Source data:
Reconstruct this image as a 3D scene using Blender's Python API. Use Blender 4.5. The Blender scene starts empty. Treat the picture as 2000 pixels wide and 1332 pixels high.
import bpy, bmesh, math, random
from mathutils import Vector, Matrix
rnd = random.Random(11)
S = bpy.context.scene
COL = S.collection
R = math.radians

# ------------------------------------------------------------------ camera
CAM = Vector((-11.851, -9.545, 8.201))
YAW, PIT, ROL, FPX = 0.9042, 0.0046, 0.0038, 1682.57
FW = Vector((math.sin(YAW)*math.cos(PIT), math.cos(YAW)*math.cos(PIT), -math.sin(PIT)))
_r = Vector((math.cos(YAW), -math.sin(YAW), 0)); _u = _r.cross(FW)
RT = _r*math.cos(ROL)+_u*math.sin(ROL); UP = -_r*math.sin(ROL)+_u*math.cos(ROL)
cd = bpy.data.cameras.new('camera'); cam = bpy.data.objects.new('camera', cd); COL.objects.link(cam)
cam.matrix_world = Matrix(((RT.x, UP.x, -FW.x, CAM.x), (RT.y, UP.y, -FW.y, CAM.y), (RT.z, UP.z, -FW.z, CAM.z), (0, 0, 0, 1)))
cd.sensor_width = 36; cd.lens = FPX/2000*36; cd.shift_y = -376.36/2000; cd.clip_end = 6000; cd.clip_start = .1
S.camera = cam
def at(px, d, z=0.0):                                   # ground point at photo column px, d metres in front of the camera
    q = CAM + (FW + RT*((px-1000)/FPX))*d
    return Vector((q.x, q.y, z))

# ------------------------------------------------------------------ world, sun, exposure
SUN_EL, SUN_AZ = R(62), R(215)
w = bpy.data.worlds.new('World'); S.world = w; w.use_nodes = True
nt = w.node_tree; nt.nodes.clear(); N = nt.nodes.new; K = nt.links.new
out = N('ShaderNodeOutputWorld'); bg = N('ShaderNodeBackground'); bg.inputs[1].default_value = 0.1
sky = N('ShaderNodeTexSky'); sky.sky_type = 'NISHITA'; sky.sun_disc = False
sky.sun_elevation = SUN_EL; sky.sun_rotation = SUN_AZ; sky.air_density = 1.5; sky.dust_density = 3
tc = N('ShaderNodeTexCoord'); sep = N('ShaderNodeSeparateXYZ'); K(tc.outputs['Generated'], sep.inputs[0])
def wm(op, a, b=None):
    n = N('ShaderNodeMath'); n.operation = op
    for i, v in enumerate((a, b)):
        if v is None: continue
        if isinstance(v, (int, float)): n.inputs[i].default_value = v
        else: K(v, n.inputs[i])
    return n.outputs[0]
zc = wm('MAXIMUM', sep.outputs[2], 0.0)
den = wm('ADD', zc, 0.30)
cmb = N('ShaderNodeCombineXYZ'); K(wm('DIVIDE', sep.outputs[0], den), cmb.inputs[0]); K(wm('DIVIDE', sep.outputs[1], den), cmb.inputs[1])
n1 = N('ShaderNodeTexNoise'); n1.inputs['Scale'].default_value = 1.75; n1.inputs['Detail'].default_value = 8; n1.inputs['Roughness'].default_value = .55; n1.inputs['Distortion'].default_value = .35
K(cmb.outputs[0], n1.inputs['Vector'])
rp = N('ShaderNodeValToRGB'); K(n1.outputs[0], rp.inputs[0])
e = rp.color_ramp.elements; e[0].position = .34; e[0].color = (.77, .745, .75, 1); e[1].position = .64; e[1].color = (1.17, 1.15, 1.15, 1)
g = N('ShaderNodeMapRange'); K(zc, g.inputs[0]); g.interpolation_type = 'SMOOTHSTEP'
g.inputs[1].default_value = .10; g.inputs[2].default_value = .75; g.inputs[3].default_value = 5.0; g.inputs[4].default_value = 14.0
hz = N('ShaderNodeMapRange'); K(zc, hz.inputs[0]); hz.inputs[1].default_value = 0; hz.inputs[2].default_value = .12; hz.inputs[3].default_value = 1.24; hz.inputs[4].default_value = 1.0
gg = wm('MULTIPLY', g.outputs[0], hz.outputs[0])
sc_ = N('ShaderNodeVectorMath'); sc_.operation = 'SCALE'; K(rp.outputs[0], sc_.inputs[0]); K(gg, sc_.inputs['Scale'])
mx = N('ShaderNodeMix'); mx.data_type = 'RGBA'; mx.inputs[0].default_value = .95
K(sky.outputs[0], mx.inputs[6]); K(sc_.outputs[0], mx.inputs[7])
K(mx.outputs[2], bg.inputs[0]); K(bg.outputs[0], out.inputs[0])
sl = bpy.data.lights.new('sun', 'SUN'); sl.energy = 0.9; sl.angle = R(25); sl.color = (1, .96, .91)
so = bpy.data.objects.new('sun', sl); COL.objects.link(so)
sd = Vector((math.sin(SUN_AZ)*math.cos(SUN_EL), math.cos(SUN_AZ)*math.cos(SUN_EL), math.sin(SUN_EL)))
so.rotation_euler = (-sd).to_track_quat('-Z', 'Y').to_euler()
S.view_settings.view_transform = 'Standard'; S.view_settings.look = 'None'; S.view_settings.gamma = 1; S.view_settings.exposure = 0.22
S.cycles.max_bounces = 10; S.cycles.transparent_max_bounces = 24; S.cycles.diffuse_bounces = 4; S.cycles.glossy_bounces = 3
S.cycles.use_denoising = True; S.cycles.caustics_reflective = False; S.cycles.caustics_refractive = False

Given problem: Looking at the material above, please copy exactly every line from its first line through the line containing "R = math.radians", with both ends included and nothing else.

Worked solution:
Reconstruct this image as a 3D scene using Blender's Python API. Use Blender 4.5. The Blender scene starts empty. Treat the picture as 2000 pixels wide and 1332 pixels high.
import bpy, bmesh, math, random
from mathutils import Vector, Matrix
rnd = random.Random(11)
S = bpy.context.scene
COL = S.collection
R = math.radians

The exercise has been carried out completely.